Tsipras: Greece is emerging from the crisis, meeting its commitments




Prime Minister Alexis Tsipras on Friday officially opened the last section of the Moreas motorway for use by the public, inaugurating the Kalamata Ring Road during his visit to the city on the southern shores of the Peloponnese. The completion of the ring road also marked the completion of the main road axis for the Peloponnese, Tsipras said, while joking that this will be free for citizens travelling for general elections “but it will be a long time before you enjoy this benefit because the elections won’t be held until September 2019.” 

Tsipras noted that the Moreas highway had been a project stalled since 2013 when the government took over power, while there was a clause saying that if the project was not completed by March 2017, the country would have to pay fines amounting to 504 million euros. Through a revised contract signed by Infrastructure, Transport and Networks Minister Christos Spirtzis, he said, the government ensured the project’s completion and also helped to protect the state’s interests, saving more than 200 million euros.

Among others, the new agreement provided for the installation of a new system of road tolls, based on the distance travelled, at the expense of the concessionaire and a study for a decrease in the overall cost of road tolls, including discounts for local users, exemptions for special categories of users and provision for the needs of local residents where no alternative road network was available.

In addition, the concessionaire had undertaken to produce studies for three road construction projects in Messinia costing 12 million euros, Tsipras added, noting that the era when major works were associated with deliberate delays, penalty clauses and contracts damaging to the public interest was now ended.
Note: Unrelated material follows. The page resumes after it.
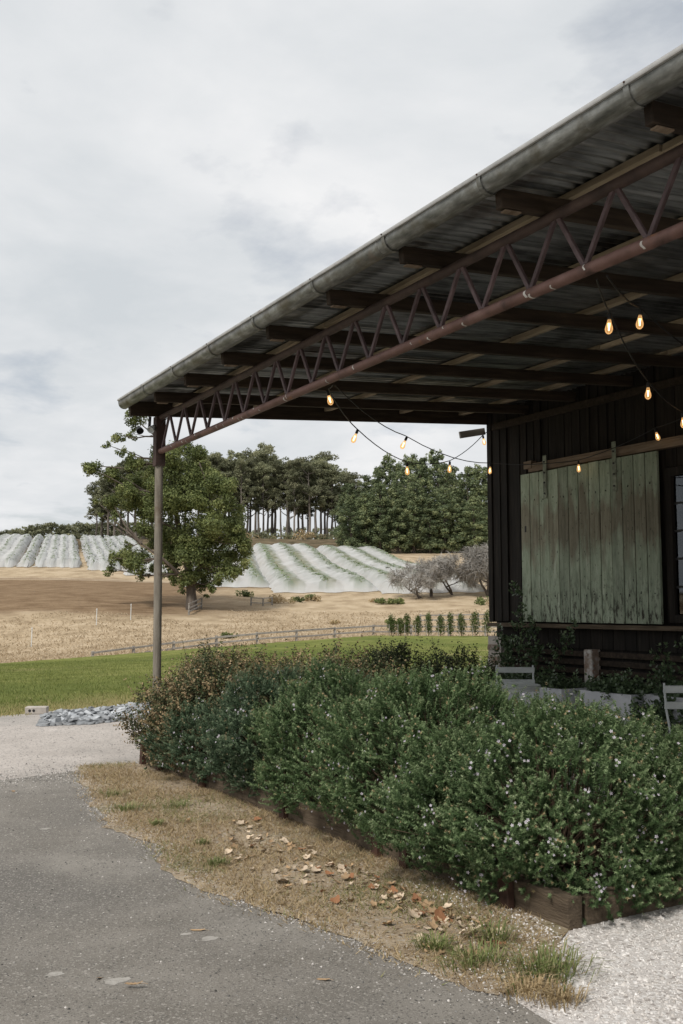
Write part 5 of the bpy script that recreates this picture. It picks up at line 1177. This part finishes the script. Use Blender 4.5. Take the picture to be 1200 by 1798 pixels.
# ---------------------------------------------------------------- loose stones
def pebbles(name, x, y, z, s, rg, m, tint, label):
    n = len(x); base = np.array([(1, 0, 0), (-.5, .87, 0), (-.5, -.87, 0), (.3, .2, .75), (-.35, -.1, .6)], float); F5 = np.array([(0, 1, 3), (1, 4, 3), (1, 2, 4), (2, 3, 4), (2, 0, 3)])
    a = rg.random(n)*6.28; B = base[None]*(1+.35*rg.normal(0, 1, (n, 5, 3))); c, s_ = np.cos(a)[:, None], np.sin(a)[:, None]
    X = B[..., 0]*c-B[..., 1]*s_; Y = B[..., 0]*s_+B[..., 1]*c; V = np.stack([X, Y, np.maximum(B[..., 2], -.1)], -1)*s[:, None, None]+np.stack([x, y, z], -1)[:, None]
    f = (F5[None]+5*np.arange(n)[:, None, None]).reshape(-1, 3); o = ob(name, mesh_np(name, V.reshape(-1, 3), f, m, np.repeat(np.clip(tint, 0, 1), 5))); tag(o, label, 'gravel', kind='stuff')
n = 30000; x = rg.uniform(2.4, 6.2, n); y = rg.uniform(1.9, 5.0, n); u = rg.random(n)
ok = (~in_poly(x+rg.normal(0, .05, n), y+rg.normal(0, .05, n), ASPH+[(-30, -10), (-30, 8.2)])) & ((x > 3.35+(rg.normal(0, .12, n))) | (y < 3.72+.8*(x-2.9)+rg.normal(0, .20, n))) & ~((x > 3.5) & (x < 5.3) & (y > 3.95))
x, y = x[ok], y[ok]; s = .004+.0055*rg.random(len(x))**2+.006*(rg.random(len(x)) < .03)
pebbles('gravel_stones', x, y, np.where(in_poly(x, y, VERGE), .0165, .0082), s, rg, M['pebble'], rg.normal(.55, .25, len(x)), 'loose pale crushed stones near the bed end')
n = 45000; y = 2.2+8*rg.random(n)**1.5; x = rg.uniform(-2.5, 2.9, n); ok = in_poly(x, y, ASPH+[(-30, -10), (-30, 8.2)]); x, y = x[ok], y[ok]
edge = np.interp(y, [3.1, 4.4, 5.8, 7.8, 9.6], [2.72, 2.5, 2.27, 2.36, 2.7]); near_e = np.exp(-np.abs(x-edge)/.22); keep = rg.random(len(x)) < .14+.86*near_e; x, y, ne = x[keep], y[keep], near_e[keep]
tint = np.where(rg.random(len(x)) < .12+.5*ne, .85+.15*rg.random(len(x)), rg.random(len(x))*.7); s = .0028+.004*rg.random(len(x))**2
pebbles('road_chips', x, y, 0*x+.0122, s*1.15, rg, M['chip'], tint, 'loose stone chips scattered over the driveway')
ex = np.array(ASPH[3:15]); el = np.r_[0, np.cumsum(np.linalg.norm(np.diff(ex, axis=0), axis=1))]; n = 7000; q = rg.random(n)**.8*el[-1]; q = el[-1]-q
x = np.interp(q, el, ex[:, 0])+rg.normal(0, .07, n)+.02; y = np.interp(q, el, ex[:, 1])+rg.normal(0, .07, n); s = .0022+.0045*rg.random(n)**2
pebbles('edge_grit', x, y, 0*x+.0140, s, rg, M['pebble'], rg.normal(.45, .25, n), 'pale grit along the ragged driveway edge')
n = 5000; x = rg.uniform(-1, 5.5, n); y = 9.6+5.7*rg.random(n)**1.6; s = .004+.008*rg.random(n)**3; pebbles('road_stones', x, y, 0*x+.006, s, rg, M['chip'], rg.normal(.72, .14, n), 'small loose stones on the far gravel road')
n = 5000; x = rg.uniform(-2, 3.0, n); y = np.interp(x, [-8, 1.9, 2.75], [9.2, 9.75, 9.9])+rg.normal(0, .28, n); s = .004+.006*rg.random(n)**2
pebbles('road_edge_grit', x, y, 0*x+.0125, s, rg, M['chip'], np.where(rg.random(n) < .6, rg.normal(.9, .08, n), rg.normal(.4, .15, n)), 'pale grit drifted over the far end of the driveway')
# slate chips strip
sb = tag(empty('slate_strip', (4.3, 14.7, 0)), 'strip of loose blue-grey slate chips at the lawn edge', 'slate strip', kind='structure')
SP = [(3.25, 13.95), (3.95, 13.85), (4.75, 14.2), (5.6, 14.6), (6.2, 15.2), (6.0, 16.2), (5.3, 16.0), (4.4, 15.75), (3.62, 15.3)]
chips = [cbox('stone', (.13*rng.uniform(.7, 1.2), .09*rng.uniform(.7, 1.2), .03*rng.uniform(.8, 1.5)), M['slate'], .006, .014, rng) for _ in range(14)]
cnt = 0
while cnt < 300:
    xx, yy = rng.uniform(3.2, 6.1), rng.uniform(13.8, 16.1)
    if not in_poly(np.array([xx]), np.array([yy]), SP)[0]: continue
    s = rng.uniform(.5, 1.15); ob('stone', rng.choice(chips), sb, (xx-4.3, yy-14.7, rng.uniform(.015, .06)), (rng.gauss(0, .28), rng.gauss(0, .28), rng.uniform(0, 6.28)), (s, s, s)); cnt += 1
x = rg.uniform(3.2, 6.2, 2200); y = rg.uniform(13.8, 16.2, 2200); ok = in_poly(x, y, SP); x, y = x[ok], y[ok]; mbs_ = []
bb = np.array([(-1, -.7, 0), (1, -.6, 0), (.9, .7, 0), (-.8, .6, 0), (-.9, -.6, .35), (.8, -.5, .45), (.8, .6, .35), (-.7, .5, .4)]); ff = np.array([(4, 5, 6, 7), (0, 1, 5, 4), (1, 2, 6, 5), (2, 3, 7, 6), (3, 0, 4, 7)])
k = len(x); a = rg.random(k)*6.28; c, s_ = np.cos(a)[:, None], np.sin(a)[:, None]; B = bb[None]*(1+.2*rg.normal(0, 1, (k, 8, 3)))*(.05+.03*rg.random(k))[:, None, None]
V = np.stack([B[..., 0]*c-B[..., 1]*s_+x[:, None]-4.3, B[..., 0]*s_+B[..., 1]*c+y[:, None]-14.7, B[..., 2]+.008], -1)
o = ob('small_stones', mesh_np('small_stones', V.reshape(-1, 3), (ff[None]+8*np.arange(k)[:, None, None]).reshape(-1, 4), M['slate']), sb); o['kind'] = 'stuff'
# concrete block on the lawn edge
cb_ = tag(empty('concrete_block', (3.58, 15.61, 0), R(-25)), 'pale concrete block with two dark holes at the lawn edge', 'concrete block')
ob('block', cbox('block', (.32, .16, .11), M['conc'], .008, .003, rng), cb_, (0, 0, .06))
for dx in (-.09, -.03): MB().tube([(dx, -.078, .06), (dx, -.083, .06)], .022, 8).build('hole', M['black'], cb_)

# ---------------------------------------------------------------- fallen leaves
def leaf_mesh(seed, lobes):
    r_ = random.Random(seed); out = []; n = 22
    for k in range(n):
        a = 2*math.pi*k/n; r = (.62+.38*abs(math.cos(a*lobes/2)))*(1 if lobes else .45+.55*abs(math.cos(a)))*(1+r_.uniform(-.1, .1)); out.append((math.cos(a)*r, math.sin(a)*r*(.85 if lobes else .45)))
    cu = r_.uniform(.15, .5); tw = r_.uniform(-.4, .4)
    def z(x, y): return cu*(y*y*1.1+.5*x*x)+tw*x*y
    v = [(0, 0, 0)]+[(x*.5, y*.5, z(x*.5, y*.5)) for x, y in out]+[(x, y, z(x, y)+r_.uniform(-.04, .08)) for x, y in out]; f = []
    for k in range(n):
        j = (k+1) % n; f += [(0, 1+k, 1+j), (1+k, 1+n+k, 1+n+j, 1+j)]
    mb = MB().add(v, f); mb.tube([(-.5, 0, z(.5, 0)*.5), (-1.25, .1, .1), (-1.6, .22, .02)], .025, 4); return mb
LM = []; LIX = (0, 1, 2, 0, 1, 0, 1, 0, 1)
for k in range(9): LM.append(leaf_mesh(k, (5, 5, 3, 0)[k % 4]).mesh('fallen_leaf', LITTER[LIX[k]]))
def leaf(px, py, s, label, k=None, z=.026):
    p = gz(px, py, z); fl_ = 'driveway' in label; z_ = .0145 if fl_ else z+rng.uniform(-.004, .010); tl_ = .10 if fl_ else .32
    o = ob('fallen_leaf', LM[rng.randrange(9) if k is None else k], None, (p.x, p.y, z_), (rng.gauss(0, tl_), rng.gauss(0, tl_), rng.uniform(0, 6.28)), (s, s, s*(.55 if fl_ else 1)))
    return tag(o, label, 'leaf', 'fallen leaves')
for i in range(200):
    t = rng.random(); px = 400+490*t; py = 1430+204*t+abs(rng.gauss(0, 34)); k = rng.randrange(9)
    leaf(px, py, rng.uniform(.017, .037), ('dry tan leaf', 'pale bleached leaf', 'orange-brown leaf')[LIX[k]]+' lying along the foot of the hedge', k)
for i in range(26):
    t = rng.random(); leaf(200+600*t, 1400+240*t+rng.gauss(0, 25), rng.uniform(.015, .028), 'small dry leaf scattered on the verge grass')
for px, py, s, k, lab in ((775, 1615, .055, 2, 'bright orange-brown curled leaf by the near sleeper'), (590, 1583, .035, 2, 'orange leaf on the verge below the hedge middle'), (452, 1440, .04, 2, 'rusty orange leaf tucked under the hedge'), (347, 1629, .05, 3, 'long thin brown leaf lying on the driveway'), (568, 1715, .045, 3, 'thin tan leaf on the driveway near the bottom'), (176, 1712, .045, 3, 'thin brown leaf on the driveway at lower left'), (24, 1387, .03, 0, 'lone pale leaf on the driveway far left'), (235, 1730, .04, 3, 'thin dark leaf near the pale patch at lower left'), (495, 1548, .06, 1, 'pale long leaf lying crosswise on the verge'), (676, 1642, .05, 7, 'tan leaf at the driveway edge below the hedge'), (728, 1607, .05, 4, 'pale cream curled leaf near the near sleeper'), (392, 1628, .0, 0, None)):
    if s: leaf(px, py, s*(.75 if 'driveway' in lab else 1), lab, k, .026)
for i, (px, py, s) in enumerate(((205, 1722, .055), (97, 1710, .04), (367, 1648, .045), (327, 1640, .028), (80, 1455, .04))):   # pale lime spots ground into the bitumen
    p = gz(px, py, .0132); n = 16; tag(MB().add([(s*(1+rng.uniform(-.25, .25))*math.cos(6.283*k/n), s*.7*(1+rng.uniform(-.25, .25))*math.sin(6.283*k/n), 0) for k in range(n)], [tuple(range(n))]).build('pale_stain', M['stain'], loc=p), f'{nth(i)} pale stain ground into the driveway', 'stain', 'pale stains on the driveway', 'structure')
The new motorway linked four of the major urban centres in the Peloponnese – Corinth, Tripolis, Kalamata and Sparti – while reducing the journey time from Corinth to Kalamata via Tripoli by about a third, to one hour and 45 minutes, the prime minister noted. The Kalamata Ring Road inaugurated on Friday would also significantly improve quality of life and the environment in the city, rerouting non-local traffic toward Mani away from the city’s centre and thus reducing congestion and air pollution in the city.
After a tragic five years in which Greece lost 25 pct of its GDP, Greece was “emerging from the tunnel and emerging while meeting its commitments,” Tsipras said.

“We are not afraid to negotiate and we don’t write blank cheques, as others did,” he added, saying that Greece was now traversing “the last few difficult metres of the race” and would get past the difficulties, ending 2016 with the economy in positive ground and returning to a growth trajectory from 2017, with forecasts predicting GDP growth rates of 2.7 pct in 2017 and 3.1 pct in 2018.